What will happen with http://qemu.kidsquid.com/?

I don't know. It's certainly provided a great service over the years. I see no reason not to continue to link to it and if people want to move content in either direction, that would be okay to.

Before removing the texi documents, there should
be solutions for these topics:

* How do we get a man page for a certain qemu release?

* How do we get online documentation for a certain qemu release?

* How do we get offline documentation (html without internet access)?

* How do we get printed documentation which looks nice?

All good points. Personally, I think there are two types of documentation. There is exhaustive option documentation which covers things like the monitor commands and the command line options. This documentation should continue to live in the git tree IMHO and we should continue to generate man pages and online help from this source.
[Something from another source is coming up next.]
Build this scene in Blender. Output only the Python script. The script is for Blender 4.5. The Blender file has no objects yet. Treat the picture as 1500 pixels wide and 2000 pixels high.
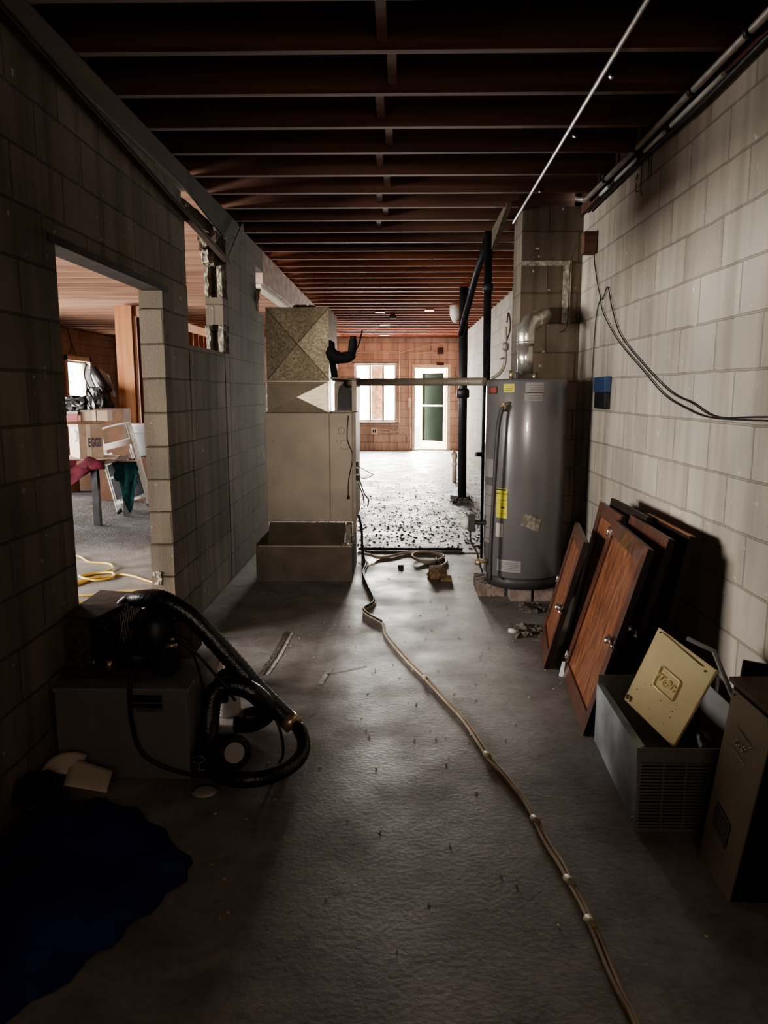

Then I think there is user documentation. This is documentation that is more oriented to guide a user through what they should and shouldn't do and most importantly, how to solve problems on their own. This think this later category is where a wiki shines.

I think qemu-img-cmds.hx, qemu-monitor.hx, and qemu-options.hx definitely fall into the first category. I think qemu-doc.texi and qemu-tech.texi fall into the second category. I think the remaining texi files live in both worlds.

The wiki provides online documentation. It can do this for
several qemu releases, too. But maintainance of serveral
pages which are nearly identical will be difficult.
Applying documentation patches to qemu releases is easier.

For man pages, offline or printed documentation (needed for
distributions), the texi documents work well. I see no
easy way to replace them.

Therefore I'd keep the texi documentation.

Instead of adding an external link to the wiki,
it should be possible to create mediawiki output
from texi. This output could be copied to the
qemu wiki using copy+paste, or maybe it is also
possible to create mediawiki pages automatically
on demand.

That's an interesting thought although it probably requires translating texi into a more friendly intermediary first.